Print the data exactly as it is given, please.

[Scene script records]
— Start —

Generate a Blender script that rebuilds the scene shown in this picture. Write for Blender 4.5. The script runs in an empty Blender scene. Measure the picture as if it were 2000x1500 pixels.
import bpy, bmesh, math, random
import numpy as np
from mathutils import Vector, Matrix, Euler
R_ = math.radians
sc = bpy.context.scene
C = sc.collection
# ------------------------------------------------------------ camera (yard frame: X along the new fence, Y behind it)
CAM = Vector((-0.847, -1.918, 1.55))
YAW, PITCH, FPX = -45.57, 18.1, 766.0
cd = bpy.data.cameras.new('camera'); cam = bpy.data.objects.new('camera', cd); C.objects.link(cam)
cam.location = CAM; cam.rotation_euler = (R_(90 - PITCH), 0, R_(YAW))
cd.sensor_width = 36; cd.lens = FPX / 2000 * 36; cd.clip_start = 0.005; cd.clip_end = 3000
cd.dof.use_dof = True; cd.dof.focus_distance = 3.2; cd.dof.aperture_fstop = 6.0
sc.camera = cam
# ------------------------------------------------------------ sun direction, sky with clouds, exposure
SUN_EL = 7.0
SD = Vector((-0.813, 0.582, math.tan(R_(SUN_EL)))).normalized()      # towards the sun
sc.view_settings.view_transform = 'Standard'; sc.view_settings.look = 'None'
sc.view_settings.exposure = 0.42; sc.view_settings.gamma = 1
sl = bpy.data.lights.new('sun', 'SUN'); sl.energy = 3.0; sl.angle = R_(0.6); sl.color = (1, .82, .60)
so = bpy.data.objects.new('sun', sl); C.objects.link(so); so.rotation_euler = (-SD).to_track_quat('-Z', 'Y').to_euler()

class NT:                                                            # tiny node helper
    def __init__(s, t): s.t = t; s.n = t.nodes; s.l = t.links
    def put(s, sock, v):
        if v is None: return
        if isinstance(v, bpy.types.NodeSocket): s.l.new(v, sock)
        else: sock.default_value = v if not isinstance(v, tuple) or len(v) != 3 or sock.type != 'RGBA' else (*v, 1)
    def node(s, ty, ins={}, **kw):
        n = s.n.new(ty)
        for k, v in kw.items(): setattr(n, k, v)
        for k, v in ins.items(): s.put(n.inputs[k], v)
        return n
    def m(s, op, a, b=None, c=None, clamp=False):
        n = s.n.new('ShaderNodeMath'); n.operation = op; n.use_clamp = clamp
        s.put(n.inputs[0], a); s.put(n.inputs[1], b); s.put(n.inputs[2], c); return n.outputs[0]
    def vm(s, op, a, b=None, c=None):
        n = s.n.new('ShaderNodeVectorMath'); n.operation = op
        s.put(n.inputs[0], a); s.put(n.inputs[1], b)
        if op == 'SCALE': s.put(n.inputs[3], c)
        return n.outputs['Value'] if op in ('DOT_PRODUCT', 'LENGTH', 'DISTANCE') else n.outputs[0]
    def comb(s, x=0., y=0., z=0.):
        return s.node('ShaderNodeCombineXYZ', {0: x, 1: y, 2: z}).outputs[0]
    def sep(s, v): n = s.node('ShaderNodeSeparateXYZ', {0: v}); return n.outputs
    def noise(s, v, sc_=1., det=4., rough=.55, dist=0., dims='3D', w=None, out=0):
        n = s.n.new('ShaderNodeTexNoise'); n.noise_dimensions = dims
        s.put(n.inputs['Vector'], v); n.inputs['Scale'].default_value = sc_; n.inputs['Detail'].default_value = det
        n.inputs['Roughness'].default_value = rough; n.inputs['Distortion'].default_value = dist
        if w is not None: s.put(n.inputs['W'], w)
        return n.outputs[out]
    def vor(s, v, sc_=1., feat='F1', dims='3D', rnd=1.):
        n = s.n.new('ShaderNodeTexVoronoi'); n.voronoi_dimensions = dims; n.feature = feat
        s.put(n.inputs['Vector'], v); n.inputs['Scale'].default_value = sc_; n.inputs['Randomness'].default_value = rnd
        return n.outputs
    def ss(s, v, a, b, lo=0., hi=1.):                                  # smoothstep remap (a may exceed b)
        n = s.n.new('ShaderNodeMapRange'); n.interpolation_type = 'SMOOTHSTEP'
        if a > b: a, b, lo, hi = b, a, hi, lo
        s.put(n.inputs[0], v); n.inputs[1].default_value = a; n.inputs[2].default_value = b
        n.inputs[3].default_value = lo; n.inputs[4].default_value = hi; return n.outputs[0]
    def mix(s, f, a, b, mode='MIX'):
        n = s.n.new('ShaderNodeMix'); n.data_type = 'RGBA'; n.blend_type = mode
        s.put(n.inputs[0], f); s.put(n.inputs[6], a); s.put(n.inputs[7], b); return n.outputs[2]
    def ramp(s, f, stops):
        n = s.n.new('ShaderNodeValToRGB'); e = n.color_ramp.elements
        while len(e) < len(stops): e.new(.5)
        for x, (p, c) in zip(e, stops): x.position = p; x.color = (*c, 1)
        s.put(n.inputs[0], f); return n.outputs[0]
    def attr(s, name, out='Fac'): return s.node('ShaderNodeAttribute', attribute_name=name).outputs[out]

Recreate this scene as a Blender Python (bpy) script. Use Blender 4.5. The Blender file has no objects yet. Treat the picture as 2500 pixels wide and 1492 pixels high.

— End —

→ **FULL ANSWER**:
Generate a Blender script that rebuilds the scene shown in this picture. Write for Blender 4.5. The script runs in an empty Blender scene. Measure the picture as if it were 2000x1500 pixels.
import bpy, bmesh, math, random
import numpy as np
from mathutils import Vector, Matrix, Euler
R_ = math.radians
sc = bpy.context.scene
C = sc.collection
# ------------------------------------------------------------ camera (yard frame: X along the new fence, Y behind it)
CAM = Vector((-0.847, -1.918, 1.55))
YAW, PITCH, FPX = -45.57, 18.1, 766.0
cd = bpy.data.cameras.new('camera'); cam = bpy.data.objects.new('camera', cd); C.objects.link(cam)
cam.location = CAM; cam.rotation_euler = (R_(90 - PITCH), 0, R_(YAW))
cd.sensor_width = 36; cd.lens = FPX / 2000 * 36; cd.clip_start = 0.005; cd.clip_end = 3000
cd.dof.use_dof = True; cd.dof.focus_distance = 3.2; cd.dof.aperture_fstop = 6.0
sc.camera = cam
# ------------------------------------------------------------ sun direction, sky with clouds, exposure
SUN_EL = 7.0
SD = Vector((-0.813, 0.582, math.tan(R_(SUN_EL)))).normalized()      # towards the sun
sc.view_settings.view_transform = 'Standard'; sc.view_settings.look = 'None'
sc.view_settings.exposure = 0.42; sc.view_settings.gamma = 1
sl = bpy.data.lights.new('sun', 'SUN'); sl.energy = 3.0; sl.angle = R_(0.6); sl.color = (1, .82, .60)
so = bpy.data.objects.new('sun', sl); C.objects.link(so); so.rotation_euler = (-SD).to_track_quat('-Z', 'Y').to_euler()

class NT:                                                            # tiny node helper
    def __init__(s, t): s.t = t; s.n = t.nodes; s.l = t.links
    def put(s, sock, v):
        if v is None: return
        if isinstance(v, bpy.types.NodeSocket): s.l.new(v, sock)
        else: sock.default_value = v if not isinstance(v, tuple) or len(v) != 3 or sock.type != 'RGBA' else (*v, 1)
    def node(s, ty, ins={}, **kw):
        n = s.n.new(ty)
        for k, v in kw.items(): setattr(n, k, v)
        for k, v in ins.items(): s.put(n.inputs[k], v)
        return n
    def m(s, op, a, b=None, c=None, clamp=False):
        n = s.n.new('ShaderNodeMath'); n.operation = op; n.use_clamp = clamp
        s.put(n.inputs[0], a); s.put(n.inputs[1], b); s.put(n.inputs[2], c); return n.outputs[0]
    def vm(s, op, a, b=None, c=None):
        n = s.n.new('ShaderNodeVectorMath'); n.operation = op
        s.put(n.inputs[0], a); s.put(n.inputs[1], b)
        if op == 'SCALE': s.put(n.inputs[3], c)
        return n.outputs['Value'] if op in ('DOT_PRODUCT', 'LENGTH', 'DISTANCE') else n.outputs[0]
    def comb(s, x=0., y=0., z=0.):
        return s.node('ShaderNodeCombineXYZ', {0: x, 1: y, 2: z}).outputs[0]
    def sep(s, v): n = s.node('ShaderNodeSeparateXYZ', {0: v}); return n.outputs
    def noise(s, v, sc_=1., det=4., rough=.55, dist=0., dims='3D', w=None, out=0):
        n = s.n.new('ShaderNodeTexNoise'); n.noise_dimensions = dims
        s.put(n.inputs['Vector'], v); n.inputs['Scale'].default_value = sc_; n.inputs['Detail'].default_value = det
        n.inputs['Roughness'].default_value = rough; n.inputs['Distortion'].default_value = dist
        if w is not None: s.put(n.inputs['W'], w)
        return n.outputs[out]
    def vor(s, v, sc_=1., feat='F1', dims='3D', rnd=1.):
        n = s.n.new('ShaderNodeTexVoronoi'); n.voronoi_dimensions = dims; n.feature = feat
        s.put(n.inputs['Vector'], v); n.inputs['Scale'].default_value = sc_; n.inputs['Randomness'].default_value = rnd
        return n.outputs
    def ss(s, v, a, b, lo=0., hi=1.):                                  # smoothstep remap (a may exceed b)
        n = s.n.new('ShaderNodeMapRange'); n.interpolation_type = 'SMOOTHSTEP'
        if a > b: a, b, lo, hi = b, a, hi, lo
        s.put(n.inputs[0], v); n.inputs[1].default_value = a; n.inputs[2].default_value = b
        n.inputs[3].default_value = lo; n.inputs[4].default_value = hi; return n.outputs[0]
    def mix(s, f, a, b, mode='MIX'):
        n = s.n.new('ShaderNodeMix'); n.data_type = 'RGBA'; n.blend_type = mode
        s.put(n.inputs[0], f); s.put(n.inputs[6], a); s.put(n.inputs[7], b); return n.outputs[2]
    def ramp(s, f, stops):
        n = s.n.new('ShaderNodeValToRGB'); e = n.color_ramp.elements
        while len(e) < len(stops): e.new(.5)
        for x, (p, c) in zip(e, stops): x.position = p; x.color = (*c, 1)
        s.put(n.inputs[0], f); return n.outputs[0]
    def attr(s, name, out='Fac'): return s.node('ShaderNodeAttribute', attribute_name=name).outputs[out]

Recreate this scene as a Blender Python (bpy) script. Use Blender 4.5. The Blender file has no objects yet. Treat the picture as 2500 pixels wide and 1492 pixels high.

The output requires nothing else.